What gets me about what's been done with the unpublished work of dead writers is the way in which they're presented; one is nearly always promised that what we have in our hands is a "lost masterpiece" . In any case, the marketing promises writing on a level of these writers’s best work, but this seldom the case. There are exceptions, though, as with the publication of The First Man, the posthumous novel by the brilliant Albert Camus. Critical consensus is it's the equal of his best novels, and I agree. Honesty in these publications would ease by dis-easae with the matter, perhaps, if the emphasis discussed were more historical than aesthetic. The fact remains, though, that there are thousands who want to get a thrill equal to the jag they felt when they read Miller, Thompson, Hemingway, et al, the first time, and it remains a good bet that readers will disguise their disappointment with posthumous efforts with a further elaboration of the mythology--all the cant, clichés and truisms that clog up a cult writer's reputation--which will make this phenomenon a permanent vex.
  
My  friend Barry Alfonso brought up the pertinent example of Max Brod, who published Kafka's unpublished manuscripts against the author's explicit dying wishes.
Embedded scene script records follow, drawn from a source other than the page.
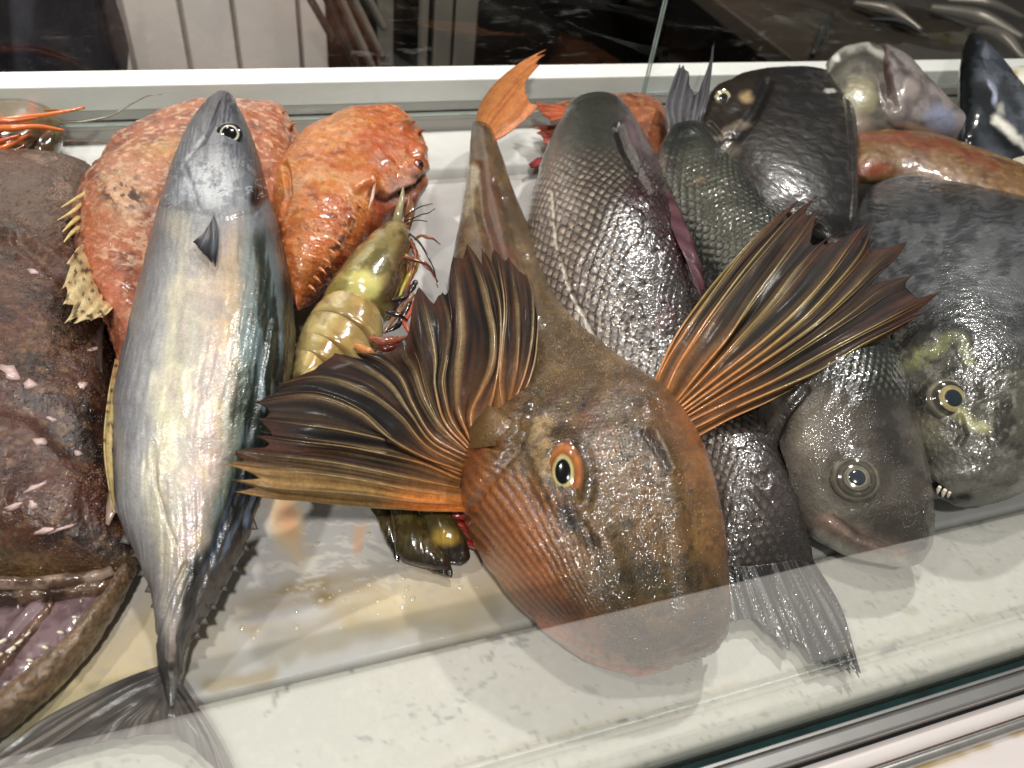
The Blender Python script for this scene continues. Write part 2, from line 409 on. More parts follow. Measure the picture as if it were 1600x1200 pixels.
def veins(V, per, wd, s):
    q = V[..., :2]; q = q+.03*(np.stack([fbm(q, 14, 4, s), fbm(q, 14, 4, s+9)], -1)-.5)
    f = fbm(q, per, 3, s+2); line = 1-sst(0, wd, np.abs(f-.5)); br = sst(.5, .66, fbm(q, per*2.2, 3, s+31))
    spots = .12*sst(.72, .8, fbm(V[..., :2], 170, 3, s+4))*sst(.45, .6, fbm(q, 9, 2, s+5))
    return np.clip(line*br+spots*.6, 0, 1)
def front_col(V):
    c = np.tile(srgb(190, 187, 178), V.shape[:-1]+(1,)); v = veins(V, 11, .009, 3)
    v2 = sst(.6, .78, fbm(V[..., :2], 60, 3, 8))*sst(.5, .6, fbm(V[..., :2], 11, 2, 12))
    c = mix(c, srgb(120, 122, 122), v*.8); c = mix(c, srgb(180, 180, 178), v2*.15)
    q = px(V); qv = warp(q, 7, 16, 4); br = sst(.36, .5, fbm(q, 1/12, 3, 6))
    for pts, wd in [([(704, 1080), (712, 1092), (722, 1094), (745, 1074), (776, 1059), (772, 1044)], 2.2), ([(762, 1030), (768, 1008), (790, 1000), (812, 1004), (826, 1010), (832, 1024)], 2.6), ([(760, 1000), (790, 990), (830, 1002)], 2), ([(452, 1068), (446, 1084), (450, 1098)], 2.6), ([(434, 1080), (424, 1104), (418, 1118)], 2.2), ([(545, 1036), (550, 1050)], 2), ([(640, 1118), (670, 1112), (700, 1120), (716, 1110)], 2.6), ([(960, 1130), (990, 1120), (1040, 1128)], 2), ([(1180, 1000), (1210, 985), (1260, 990)], 2.), ([(560, 1150), (600, 1160), (640, 1150)], 2.)]:
        c = mix(c, srgb(92, 96, 98), stroke(qv, pts, wd*1.3, .9)*br*.65)
    for (a, b, r) in [(1448, 1160, 7), (1290, 870, 6), (1195, 1118, 7), (1532, 895, 9), (1423, 955, 12)]:
        c = mix(c, srgb(165, 158, 138), blob(warp(q, 6, 18), a, b, r, r*.6)*.7)
    c = mix(c, srgb(120, 122, 118), sst(.80, .86, vn(V[..., :2], 420, 66))*.4*sst(.4, .6, vn(V[..., :2], 60, 67))); c = mix(c, srgb(214, 214, 206), sst(.6, .8, vn(V[..., :2], 260, 68))*.15)
    return c*(.95+.10*fbm(V[..., :2], 30, 4, 2))[..., None]
def rear_col(V):
    c = np.tile(srgb(198, 196, 194), V.shape[:-1]+(1,)); q0 = px(V); q = warp(warp(q0, 26, 90, 5), 9, 22, 8)
    n = fbm(V[..., :2], 22, 4, 5)
    st = fbm(np.stack([V[..., 0]*7, V[..., 1]*50], -1), 1, 4, 9)
    inn = sst(1120, 900, q0[..., 0])
    c = mix(c, srgb(200, 180, 146), stroke(q, [(60, 1100), (250, 1010), (420, 960), (640, 935), (830, 900)], 75, .8)*sst(.25, .7, n)*.75*inn)
    c = mix(c, srgb(166, 142, 104), stroke(q, [(395, 955), (470, 930), (540, 930), (600, 960)], 34, .5)*sst(.3, .55, st)*.75); c = mix(c, srgb(150, 140, 118), stroke(q, [(420, 1010), (520, 990), (640, 968), (760, 950)], 26, .6)*.5); c = mix(c, srgb(226, 222, 212), sst(.5, .6, fbm(np.stack([q[..., 0]/40, q[..., 1]/7], -1), 1, 3, 41))*blob(q, 520, 850, 130, 70, 0, .6)*.8)
    c = mix(c, srgb(168, 146, 110), stroke(q, [(260, 1060), (360, 1030), (520, 985)], 30, .8)*sst(.4, .6, n)*.6)
    c = mix(c, srgb(170, 146, 100), stroke(q, [(330, 1075), (440, 1052)], 16, .6)*.55)
    c = mix(c, srgb(198, 182, 146), stroke(q, [(60, 1130), (180, 1080), (240, 1060)], 34, .8)*sst(.35, .6, n)*.6)
    c = mix(c, srgb(194, 178, 150), stroke(q, [(600, 960), (760, 920), (830, 900)], 24, .7)*.5)
    c = mix(c, srgb(224, 190, 150), blob(q, 450, 800, 30, 60, -10, .6)*.8)
    c = mix(c, srgb(226, 170, 140), blob(q, 455, 800, 12, 30, -10, .6)*.8)
    c = mix(c, srgb(224, 180, 150), blob(q, 562, 840, 12, 22, 20, .7)*.8)
    c = mix(c, srgb(150, 118, 60), blob(q, 505, 930, 12, 12, 0, .7)*.6)
    c = mix(c, srgb(200, 186, 154), blob(q, 300, 980, 60, 60, 0, .9)*.4)
    c = mix(c, srgb(170, 168, 160), sst(.62, .7, fbm(q0, 1/14, 3, 3))*.3*sst(.5, .62, n))
    return c*(.94+.12*st)[..., None]
XL, XR = -.75, 1.75
sl = slab('counter_slab', XL, XR, YG+.006, YJ-.0012, 0, .03, MATS['quartz'], front_col, res=.0016)
tag(sl, 'grey veined white stone slab along the front glass', 'counter slab')
s2 = slab('display_tray', XL, XR, YJ+.0005, P(700, 283)[1], -.0012, .03, MATS['white_tray'], rear_col)
tag(s2, 'large white tray under the fish, stained yellow and brown by fish juice', 'tray')
s3 = slab('display_shelf', XL, XR, YS, YB-.001, .008, .03, MATS['white_tray'], lambda V: np.tile(srgb(188, 187, 184), V.shape[:-1]+(1,)), res=.004)
tag(s3, 'narrow white raised strip running behind the tray, along the back rail', 'shelf')
box('tray_gap', (XL, P(700, 283)[1]+.0005, -.03), (XR, YS+.004, -.004), MATS['grey_metal'], bev=0)['kind'] = 'structure'

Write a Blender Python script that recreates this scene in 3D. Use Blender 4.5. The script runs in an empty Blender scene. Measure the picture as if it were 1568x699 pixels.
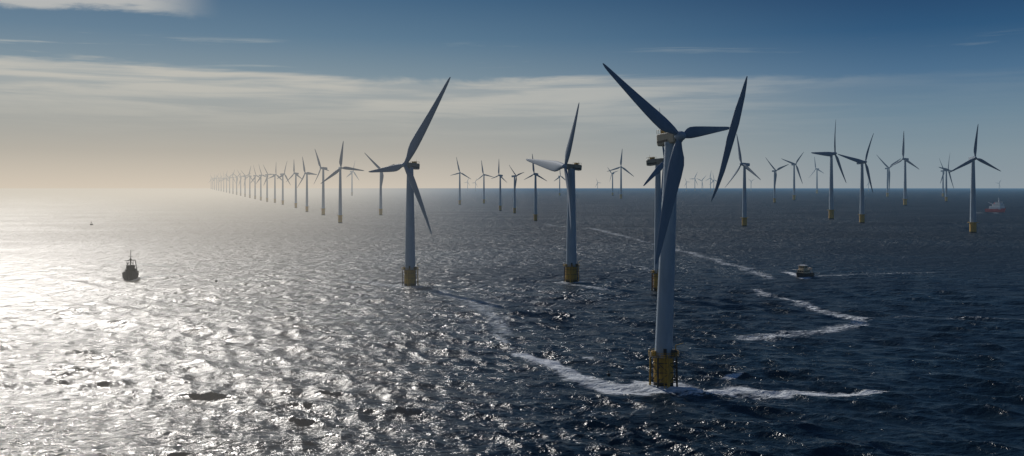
import bpy, math, random
import numpy as np
from mathutils import Vector
random.seed(4); rng=np.random.RandomState(7)
scene=bpy.context.scene
scene.view_settings.view_transform='Standard'
scene.view_settings.look='None'; scene.view_settings.exposure=0

# ------------------------------------------------------------------ camera
F=1500.0; W=1568.0; HX=288.0; CAMH=69.5
cd=bpy.data.cameras.new('camera'); cam=bpy.data.objects.new('camera',cd)
scene.collection.objects.link(cam); scene.camera=cam
cam.location=(0,0,CAMH); cam.rotation_euler=(math.radians(90),0,0)
cd.sensor_width=36; cd.lens=36*F/W; cd.shift_y=-(349.5-HX)/W
cd.clip_start=1; cd.clip_end=400000
O=Vector((0,0,CAMH))
def ray(x,y): return Vector(((x-784)/F,1,(HX-y)/F))
def sea(x,y):
    D=CAMH*F/(y-HX); return Vector(((x-784)/F*D,D,0))
def at(x,y,D): return O+ray(x,y)*D

AZ=math.radians(-28); EL=math.radians(26)
SUN=Vector((math.sin(AZ)*math.cos(EL),math.cos(AZ)*math.cos(EL),math.sin(EL)))
SH=(math.sin(AZ),math.cos(AZ),0)

def lin(r,g,b):
    f=lambda c:(c/12.92 if c<=0.04045 else ((c+0.055)/1.055)**2.4)
    return (f(r/255),f(g/255),f(b/255))

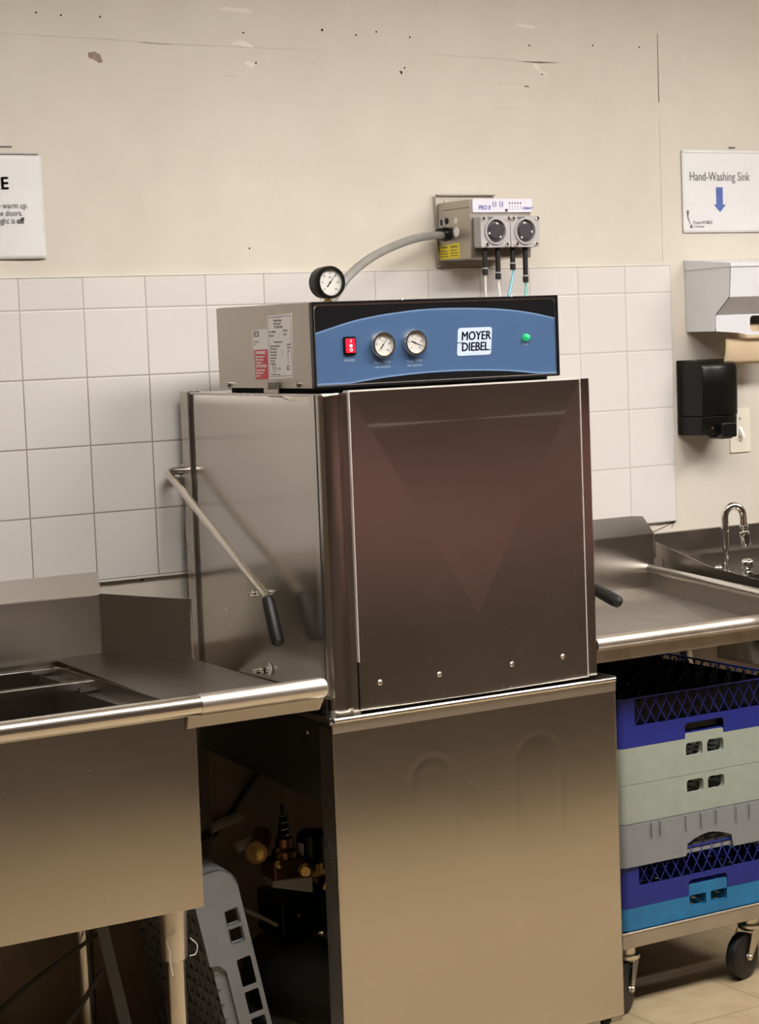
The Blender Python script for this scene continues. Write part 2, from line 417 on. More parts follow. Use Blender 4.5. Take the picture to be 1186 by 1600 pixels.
# unseen stand-ins added opposite, only to give the steel something to reflect
t = thing('counter_stand_in', 'unseen dark brown counter stand-in, added for the steel reflections', 'counter', (3.2, -3.1, 0))
build('body', MB().box(1.45, 5.6, -3.4, -2.6, 0, .70), 'dark_stand_in', t)
build('counter_stand_in_top', MB().box(1.42, 5.63, -3.42, -2.57, .70, .74), 'dark_stand_in', t)
t = thing('cabinet_stand_in', 'unseen dark cabinet stand-in, added to darken the reflection in the sink bowl', 'cabinet', (.5, -3.5, 0))
build('body', MB().box(-.35, 1.40, -3.9, -3.2, 0, .86), 'dark_stand_in', t)
build('cabinet_stand_in_top', MB().box(-.37, 1.41, -3.92, -3.17, .86, .90), 'dark_stand_in', t)
SC = tag(build('maroon_stand_in', MB().box(1.3, 6.2, -5.9, -5.2, 0, 1.14), 'maroon'), 'unseen maroon block added for the reddish hood reflection', 'cabinet')
for z in (.30, .52, .74, .98): build('reflection_strip', MB().box(1.32, 6.18, -5.21, -5.19, z, z+.045), 'steel_sleeve', SC)  # pale strips added for bands in the hood reflection

# ================================================================== DISHWASHER
HX0, HX1, HYF, HYB, HZ0, HZ1 = .362, 1.035, -.693, -.046, .819, 1.466
D = thing('commercial_dishwasher', 'tall stainless steel door-type dishwasher with blue control panel, centre of the wall', 'dishwasher', (.7, -.38, 0))
# hood left side panel (slightly dished sheet), rear column, corner posts
def dish_panel(n0, n1, fn, solid_thick, nrm):
    """grid sheet fn(s,t)->Vector, thickened along nrm"""
    mb = MB(); g = [[mb.bm.verts.new(fn(i/n0, j/n1)) for j in range(n1+1)] for i in range(n0+1)]
    for i in range(n0):
        for j in range(n1): mb.bm.faces.new([g[i][j], g[i+1][j], g[i+1][j+1], g[i][j+1]])
    nr = Vector(nrm)*solid_thick
    b = [[mb.bm.verts.new(g[i][j].co + nr) for j in (0, n1)] for i in range(n0+1)]
    return mb
def side_fn(x, s, out):
    def fn(a, b):
        y = -.089 + (-.668+.089)*a; z = HZ0 + (HZ1-.004-HZ0)*b
        bul = .0035*math.sin(PI*a)*math.sin(PI*b)
        return Vector((x + out*bul, y, z))
    return fn
def sheet_grid(fn, n0, n1):
    mb = MB(); g = [[mb.bm.verts.new(fn(i/n0, j/n1)) for j in range(n1+1)] for i in range(n0+1)]
    for i in range(n0):
        for j in range(n1): mb.bm.faces.new([g[i][j], g[i+1][j], g[i+1][j+1], g[i][j+1]])
    return mb
def solidify(o, t, off=-1):
    md = o.modifiers.new('solid', 'SOLIDIFY'); md.thickness = t; md.offset = off; return o
solidify(build('side_panel', sheet_grid(side_fn(HX0+.003, 0, -1), 24, 24), 'steel_hood', D), .0015, 0)
solidify(build('side_panel', sheet_grid(side_fn(HX1-.003, 0, 1), 24, 24), 'steel_hood', D), .0015, 0)
for x0, x1 in ((HX0-.002, HX0+.03), (HX1-.03, HX1+.002)):
    build('rear_column', MB().box(x0, x1, HYB-.040, HYB, HZ0-.006, HZ1+.002), 'steel', D, bev=.002)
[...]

It  be a challenge, but I suspect I would have done as Max Brod did and published Kafka's work. Brod claims to have told his dying friend that he would not carryout the last request of publishing the manuscripts. True or not, it is known that Brod had encouraged Kafka to publish during his lifetime, to little avail .Being an editor , publisher, author in his own right, he likely couldn't stand the thought of having what he thought as a major body of writing going up in smoke, unread. It was a matter of establishing a deserved reputation for greatness for a writer who wasn't able to judge his own validity; Nabokov had a major reputation and publications at the time of his death, and was, I think, using sound judgement when he requested the last manucript to be burned. It was a practice run, a series of notes, not a book. I think Nabokov was the best critic of his own work.